A few weeks ago, I was ambushed by a friend at work. She emailed me with a plea to teach something – anything, really – as an after-school activity.
I thought, This could be fun! Maybe a knitting class?
Yes, knitting.
So I signed up to teach a four-week knitting class to five sixth-grade girls.
I think I forgot what it was like to be a sixth-grade girl.
It became pretty apparent during that first class that these girls had big personalities. One, the ring-leader, is obsessed with “winning,” with being “the best,” and is a self-proclaimed perfectionist. I sat and listened to her talk, and I felt an immediate sense of dislike and understanding. So much of my time was wasted on that same feeling. I wanted to fast-forward to when this little girl would not longer feel like she had to knit perfectly the first time, tell me all the things she was good at, or explain why her grandma had more talent than I did.
Another of the girls is quieter, but just as diligent. She came to class with her wrist in a cast, but she was still determined to learn how to knit. She is by far the least talkative, but her eyes are always lit, always watching, and she’s the one with the quiet witty comments.
One girl is also bent on knitting the perfect scarf. I told them that it would take a long time to get good, that it took me months to make something, and even then there were often spots that weren’t perfect. But this girl asks me every few rows, “Does this look okay?”, and she even emailed me over the weekend for suggestions on what to do if she had too many stitches.
These girls are going to make very detailed leaders someday.
Or, perhaps, type-A moms.
Two of the girls are a little slower at picking it up. They hold their yarn too tightly, straining the fibers until they become untwisted. Their stitches are uneven, they add and subtract stitches at random, until the edges of the scarf are completely misshapen. They look at me with sad eyes, “Miss H, something happened.” (Although sometimes they call me “Magistra” because I’m also their Latin teacher by day.) I tell them to take a deep breath, that it can all be fixed.

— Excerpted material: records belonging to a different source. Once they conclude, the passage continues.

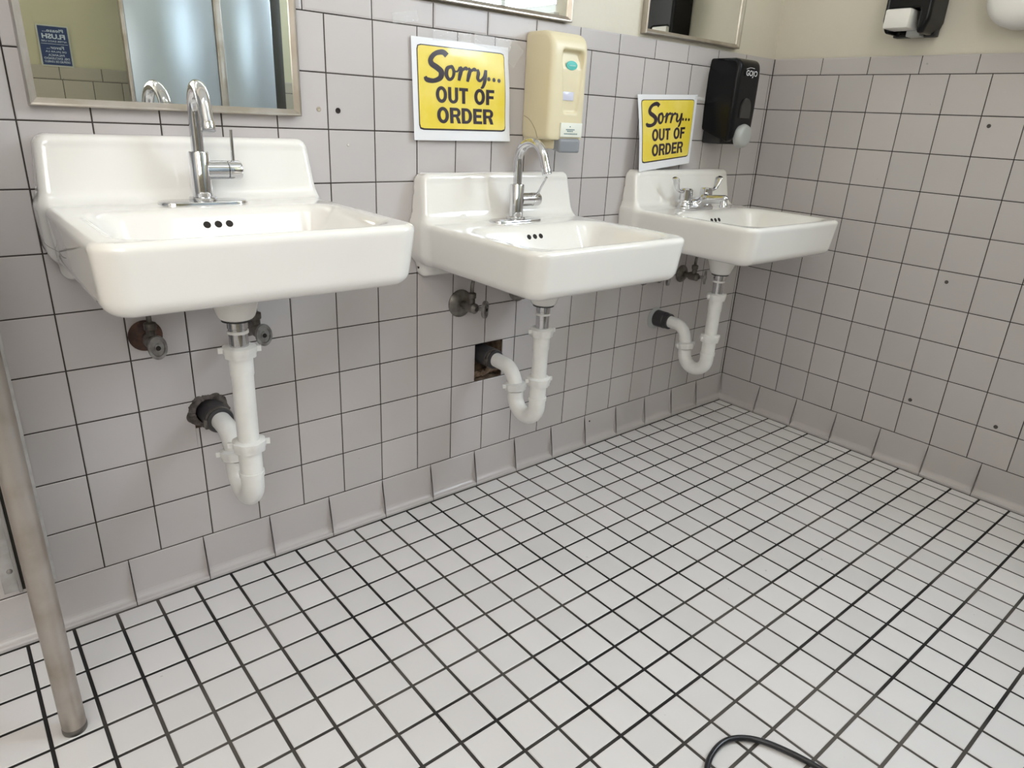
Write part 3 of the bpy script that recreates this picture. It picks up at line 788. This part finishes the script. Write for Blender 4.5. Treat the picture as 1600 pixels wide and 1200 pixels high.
def out_of_order(name_label, surf, W_=.279, H_=.214):
    """surf(u, v, lift) -> point; u, v in 0..1 over the sheet"""
    t = empty('out_of_order_sign', surf(.5, 0, 0), name_label, 'sign', 'out of order signs')
    o0 = t.location.copy()
    def grid(name, u0, u1, v0, v1, lift, mat, r=0.0, thick=.0004, nu=24, nv=18):
        bm = bmesh.new(); rows = []
        for side in (0, 1):
            G = []
            for j in range(nv+1):
                row = []
                for i in range(nu+1):
                    a = u0+(u1-u0)*i/nu; b = v0+(v1-v0)*j/nv
                    if r:   # rounded corners
                        px, py = (a-u0)*W_, (b-v0)*H_; ww, hh = (u1-u0)*W_, (v1-v0)*H_
                        cx = min(max(px, r), ww-r); cy = min(max(py, r), hh-r); dx, dy = px-cx, py-cy
                        m_ = max(abs(dx), abs(dy)); L_ = math.hypot(dx, dy)
                        if L_ > 0 and dx and dy: px, py = cx+dx*m_/L_, cy+dy*m_/L_
                        a, b = u0+px/W_, v0+py/H_
                    row.append(bm.verts.new(Vector(surf(a, b, lift-side*thick))-o0))
                G.append(row)
            rows.append(G)
            for j in range(nv):
                for i in range(nu):
                    q = (G[j][i], G[j][i+1], G[j+1][i+1], G[j+1][i]); bm.faces.new(q if side == 0 else q[::-1])
        A, B = rows
        edge = [(j, 0) for j in range(nv+1)]+[(nv, i) for i in range(1, nu+1)]+[(j, nu) for j in range(nv-1, -1, -1)]+[(0, i) for i in range(nu-1, -1, -1)]
        for (a, b), (c, d) in zip(edge, edge[1:]):
            bm.faces.new((A[a][b], A[c][d], B[c][d], B[a][b]))
        return bm_obj(name, bm, mat, t, angle=60)
    grid('paper_sheet', 0, 1, 0, 1, 0, MT['paper'])
    grid('black_border', .048, .952, .105, .935, .0007, MT['ink'], r=.008)
    grid('yellow_panel', .055, .945, .122, .925, .0013, MT['yellow'], r=.007)
    V = []; F = []
    def add(v, f):
        k = len(V)
        V.extend(v); F.extend([tuple(k+i for i in q) for q in f])
    Vs, Fs = brush(SORRY)
    add([(.045+x*1.02, .110+(y-.12)*.955) for x, y in Vs], Fs)
    for k in range(3): add(*dots(.768+.056*k, .655-.004*k, .0175))
    add(*caps('OUT', .215, .545, .385, .545)); add(*caps('OF', .610, .825, .385, .545))
    add(*caps('ORDER', .220, .815, .180, .340))
    vv = [Vector(surf(a, b, .0019))-o0 for a, b in V]
    mesh_obj('lettering', vv, F, MT['ink'], t)
    return t
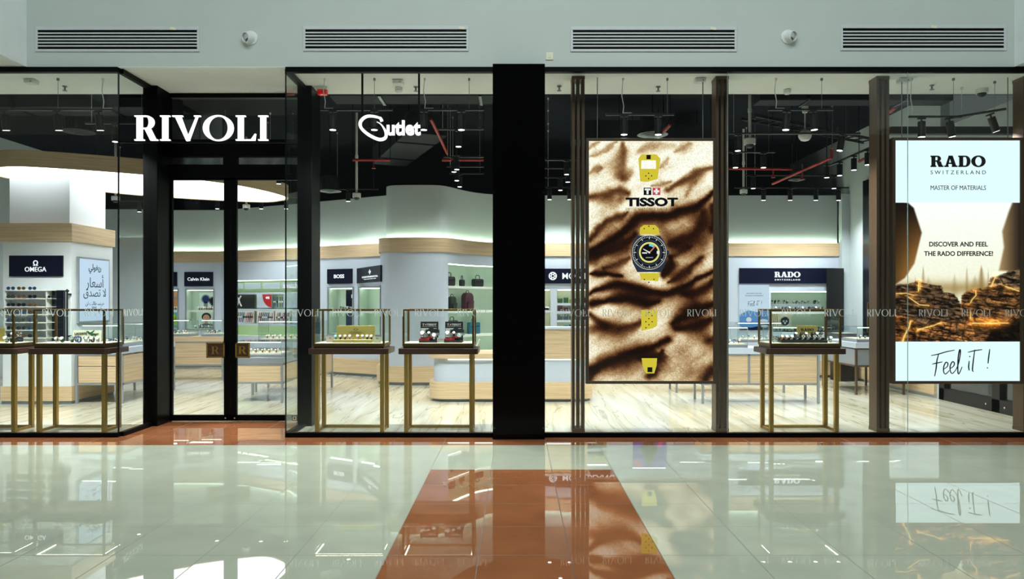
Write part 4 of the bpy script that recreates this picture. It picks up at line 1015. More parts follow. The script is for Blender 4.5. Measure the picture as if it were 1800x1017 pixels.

But they still get upset, still want to be perfect.
I am surprised at how difficult I find this class. They are all good girls. They all want to do well, to please me, to make something beautiful. But it’s hard for me to hear them, constantly trying to tell a better story, to shock the other girls with their own experiences, to show me that they are grown up.
I remember one of my mom’s friends telling me when I was little, “I had to grow up really quickly, Catherine. Don’t rush it. Be a kid as long as you can.”
I look at these girls and I want to say the same thing.
Just enjoy knitting. Enjoy chatting with each other on comfy pillows on the floor. Enjoy the fact that the hardest thing you have to do today is unravel an inch of uneven scarf.
But instead, I just smile and say, “It’s okay, I’ll fix it.”